All's well that ends well
COEUR d’ALENE — The hot and dry weather last month that pushed the city’s wells to capacity has officials more fervently hunting for a new well site.
The city pumped 41 million gallons of water Aug. 3, just a few million gallons shy of its 44 million gallon daily limit.
And although its 10 wells hummed quietly without interruption last month as mists of spray greened the lawns around Coeur d’Alene, water superintendent Terry Pickel and his staff were faced with an anomaly.
The city had never pumped so much water in one day.
Despite the irregularity, Pickel said, his department is on track for a new well slated to be drilled somewhere between 2018 and 2020, he said.
“We’re still there,” he said. “We’re just pumping a little harder than we thought.”
The city had considered a well site on the 600 block of West Neider Avenue, but a test well showed underground sand and silt, which impedes water flow and requires a filter.
At Tuesday’s City Council meeting, Pickel recommended surplusing the .82-acre property, which is valued around $45,000. Instead, the city has tapped a site the city owns on Huetter Road at the intersection of Big Sky Drive.
“We’re looking at other sites, to do test wells,” he said. “If things keep going the way they are going, we’ll be out of our capacity here shortly.”
Pickel proposed adding a 2,000-gallon-per-minute booster station to a well near Best Avenue.
Dedicating property for well sites has become more difficult as the city grows, Pickle said. Because it lies near the far northwest edge of the town, the Huetter site could make pumping a challenge.
The city pumps water from the Rathdrum Prairie Aquifer, an underground river that daily carries an estimated 600 million gallons of water from beneath Lake Pend Oreille to Spokane.
The city on average pumps seven million gallons from the aquifer in winter using two wells and usually peaks around 32 million gallons per day from 10 wells in summer.

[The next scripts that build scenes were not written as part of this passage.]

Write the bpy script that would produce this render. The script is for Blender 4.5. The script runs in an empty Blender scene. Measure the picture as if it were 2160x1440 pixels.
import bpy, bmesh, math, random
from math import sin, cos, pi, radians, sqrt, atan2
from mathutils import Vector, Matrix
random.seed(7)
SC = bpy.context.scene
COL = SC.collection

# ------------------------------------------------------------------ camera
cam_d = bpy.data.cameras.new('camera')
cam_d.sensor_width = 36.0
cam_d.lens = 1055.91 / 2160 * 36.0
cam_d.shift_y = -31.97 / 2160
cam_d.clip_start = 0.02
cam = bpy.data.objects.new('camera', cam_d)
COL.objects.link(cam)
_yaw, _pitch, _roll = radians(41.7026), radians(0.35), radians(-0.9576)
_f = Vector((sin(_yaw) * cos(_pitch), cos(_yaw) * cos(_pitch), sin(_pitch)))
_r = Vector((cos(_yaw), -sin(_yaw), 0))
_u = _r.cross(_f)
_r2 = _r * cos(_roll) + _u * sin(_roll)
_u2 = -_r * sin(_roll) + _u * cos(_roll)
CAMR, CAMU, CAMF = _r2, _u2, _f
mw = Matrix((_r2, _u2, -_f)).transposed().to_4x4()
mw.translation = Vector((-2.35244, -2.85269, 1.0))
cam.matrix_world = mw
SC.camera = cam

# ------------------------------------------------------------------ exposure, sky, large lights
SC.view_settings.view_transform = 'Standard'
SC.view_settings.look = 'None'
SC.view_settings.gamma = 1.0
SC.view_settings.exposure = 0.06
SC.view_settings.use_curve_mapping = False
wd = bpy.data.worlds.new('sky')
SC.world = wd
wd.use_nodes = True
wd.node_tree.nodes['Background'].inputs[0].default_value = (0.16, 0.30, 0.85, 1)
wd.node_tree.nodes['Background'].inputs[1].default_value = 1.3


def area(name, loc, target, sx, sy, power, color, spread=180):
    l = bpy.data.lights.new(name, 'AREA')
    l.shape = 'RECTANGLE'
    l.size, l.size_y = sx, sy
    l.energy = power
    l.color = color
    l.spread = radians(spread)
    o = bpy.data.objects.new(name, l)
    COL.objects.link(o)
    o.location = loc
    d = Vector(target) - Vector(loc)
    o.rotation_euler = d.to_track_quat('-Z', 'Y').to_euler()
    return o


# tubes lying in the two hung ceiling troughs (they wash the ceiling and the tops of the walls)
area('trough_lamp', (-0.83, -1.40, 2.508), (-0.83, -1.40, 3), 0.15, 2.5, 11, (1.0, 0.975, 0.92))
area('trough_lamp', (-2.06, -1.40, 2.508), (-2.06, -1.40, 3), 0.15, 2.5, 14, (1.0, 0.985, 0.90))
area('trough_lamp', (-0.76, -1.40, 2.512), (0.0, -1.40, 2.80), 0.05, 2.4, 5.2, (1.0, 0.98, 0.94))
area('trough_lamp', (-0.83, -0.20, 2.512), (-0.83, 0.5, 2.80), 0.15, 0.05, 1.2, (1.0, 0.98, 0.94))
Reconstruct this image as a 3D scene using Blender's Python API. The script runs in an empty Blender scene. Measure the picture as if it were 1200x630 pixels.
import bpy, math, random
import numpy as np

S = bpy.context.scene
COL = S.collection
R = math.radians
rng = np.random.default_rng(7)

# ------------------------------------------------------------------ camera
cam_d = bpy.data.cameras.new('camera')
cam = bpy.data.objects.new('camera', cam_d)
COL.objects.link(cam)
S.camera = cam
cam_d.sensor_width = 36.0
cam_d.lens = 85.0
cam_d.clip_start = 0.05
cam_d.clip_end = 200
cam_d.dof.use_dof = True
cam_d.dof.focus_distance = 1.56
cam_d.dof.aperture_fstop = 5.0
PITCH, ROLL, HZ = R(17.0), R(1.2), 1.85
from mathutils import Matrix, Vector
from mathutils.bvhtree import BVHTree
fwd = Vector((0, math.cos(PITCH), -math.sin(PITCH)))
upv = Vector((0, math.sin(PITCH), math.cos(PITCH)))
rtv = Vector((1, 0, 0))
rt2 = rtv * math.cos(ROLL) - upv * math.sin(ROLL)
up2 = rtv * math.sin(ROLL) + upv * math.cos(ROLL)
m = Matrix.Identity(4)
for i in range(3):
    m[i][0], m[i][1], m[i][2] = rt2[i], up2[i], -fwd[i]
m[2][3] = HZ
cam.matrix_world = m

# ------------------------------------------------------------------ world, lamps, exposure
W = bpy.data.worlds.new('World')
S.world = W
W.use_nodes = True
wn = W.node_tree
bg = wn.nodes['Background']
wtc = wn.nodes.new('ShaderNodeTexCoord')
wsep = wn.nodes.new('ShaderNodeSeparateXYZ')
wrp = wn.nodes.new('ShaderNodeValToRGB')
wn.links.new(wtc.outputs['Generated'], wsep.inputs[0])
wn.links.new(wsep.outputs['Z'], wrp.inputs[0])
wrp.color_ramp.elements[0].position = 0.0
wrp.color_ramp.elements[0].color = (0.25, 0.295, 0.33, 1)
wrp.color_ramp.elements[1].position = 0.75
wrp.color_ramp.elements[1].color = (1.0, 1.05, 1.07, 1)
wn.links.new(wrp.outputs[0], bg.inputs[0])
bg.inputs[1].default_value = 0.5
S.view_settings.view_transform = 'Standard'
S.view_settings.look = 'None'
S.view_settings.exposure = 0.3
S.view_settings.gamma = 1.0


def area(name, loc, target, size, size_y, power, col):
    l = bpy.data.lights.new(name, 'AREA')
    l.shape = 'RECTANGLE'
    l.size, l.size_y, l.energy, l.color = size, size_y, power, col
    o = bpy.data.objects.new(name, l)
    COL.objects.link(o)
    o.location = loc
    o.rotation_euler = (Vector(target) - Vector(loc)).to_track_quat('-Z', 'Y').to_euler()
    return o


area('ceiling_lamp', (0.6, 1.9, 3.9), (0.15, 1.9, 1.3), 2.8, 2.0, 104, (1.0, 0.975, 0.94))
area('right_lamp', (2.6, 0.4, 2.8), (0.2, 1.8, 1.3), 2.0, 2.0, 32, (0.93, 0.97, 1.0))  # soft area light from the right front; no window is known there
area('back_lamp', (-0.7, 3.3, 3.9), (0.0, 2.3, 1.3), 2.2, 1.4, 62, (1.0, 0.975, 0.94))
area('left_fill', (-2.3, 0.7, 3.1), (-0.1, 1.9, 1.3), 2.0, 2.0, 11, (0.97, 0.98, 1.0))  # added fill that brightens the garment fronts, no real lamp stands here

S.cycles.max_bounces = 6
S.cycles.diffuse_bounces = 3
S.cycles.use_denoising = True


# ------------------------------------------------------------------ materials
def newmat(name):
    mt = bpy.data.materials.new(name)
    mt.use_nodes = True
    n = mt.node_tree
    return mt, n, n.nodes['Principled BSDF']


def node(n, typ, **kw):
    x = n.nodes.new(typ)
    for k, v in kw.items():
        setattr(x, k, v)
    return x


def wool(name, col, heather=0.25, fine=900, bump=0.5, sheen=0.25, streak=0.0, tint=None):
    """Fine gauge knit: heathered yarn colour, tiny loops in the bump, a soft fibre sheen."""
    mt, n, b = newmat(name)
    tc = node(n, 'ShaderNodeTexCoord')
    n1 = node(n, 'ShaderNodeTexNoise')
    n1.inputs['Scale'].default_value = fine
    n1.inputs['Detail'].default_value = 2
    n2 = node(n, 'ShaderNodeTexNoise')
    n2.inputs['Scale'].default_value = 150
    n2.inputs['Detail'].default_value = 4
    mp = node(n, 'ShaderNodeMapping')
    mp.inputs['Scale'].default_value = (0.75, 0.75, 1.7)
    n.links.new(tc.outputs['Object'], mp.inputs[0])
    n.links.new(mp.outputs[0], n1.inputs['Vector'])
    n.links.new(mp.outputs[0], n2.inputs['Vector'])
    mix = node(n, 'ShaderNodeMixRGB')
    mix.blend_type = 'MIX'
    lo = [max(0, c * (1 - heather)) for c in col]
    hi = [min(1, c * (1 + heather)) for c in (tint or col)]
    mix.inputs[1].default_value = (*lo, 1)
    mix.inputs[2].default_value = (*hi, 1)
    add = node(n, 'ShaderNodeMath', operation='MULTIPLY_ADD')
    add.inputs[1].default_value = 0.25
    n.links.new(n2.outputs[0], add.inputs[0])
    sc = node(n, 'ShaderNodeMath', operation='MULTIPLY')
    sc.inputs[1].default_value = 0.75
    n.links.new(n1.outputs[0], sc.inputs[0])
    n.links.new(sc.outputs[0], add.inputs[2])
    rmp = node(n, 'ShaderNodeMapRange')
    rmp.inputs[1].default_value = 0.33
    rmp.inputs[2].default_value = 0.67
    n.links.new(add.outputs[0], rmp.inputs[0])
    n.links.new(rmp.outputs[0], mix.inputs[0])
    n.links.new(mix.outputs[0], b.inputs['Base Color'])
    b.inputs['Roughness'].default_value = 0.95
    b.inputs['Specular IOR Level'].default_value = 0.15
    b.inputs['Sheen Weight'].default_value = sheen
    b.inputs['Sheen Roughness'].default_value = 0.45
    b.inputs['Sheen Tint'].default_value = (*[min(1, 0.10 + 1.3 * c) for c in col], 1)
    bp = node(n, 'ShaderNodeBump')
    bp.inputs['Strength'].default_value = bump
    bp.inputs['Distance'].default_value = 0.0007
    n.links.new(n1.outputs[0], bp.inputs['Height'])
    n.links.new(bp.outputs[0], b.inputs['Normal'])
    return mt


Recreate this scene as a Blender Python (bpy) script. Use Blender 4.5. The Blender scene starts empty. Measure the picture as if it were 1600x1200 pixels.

“We’ve been inching up slowly,” Pickel said.
During the 2015 to 2016 fiscal year the city pumped more than four billion gallons from the aquifer.
New construction that includes irrigation has pushed the limits of summer use. Pickel said his department is encouraging the use of conservation systems that measure moisture, instead of free-flowing lawn, and green-space irrigation systems. The school district is the city’s biggest water user, he said.
The City Council Tuesday opted to pay for a water rate study to determine what increases are required to fund operations and maintenance along with capitalization fee increases for future projects.
The last study five years ago used projections that did not come to fruition because of a stymied economy, council member Dan Gookin said.
“Yes, this is necessary,” Gookin said. “Their projections were pretty off.”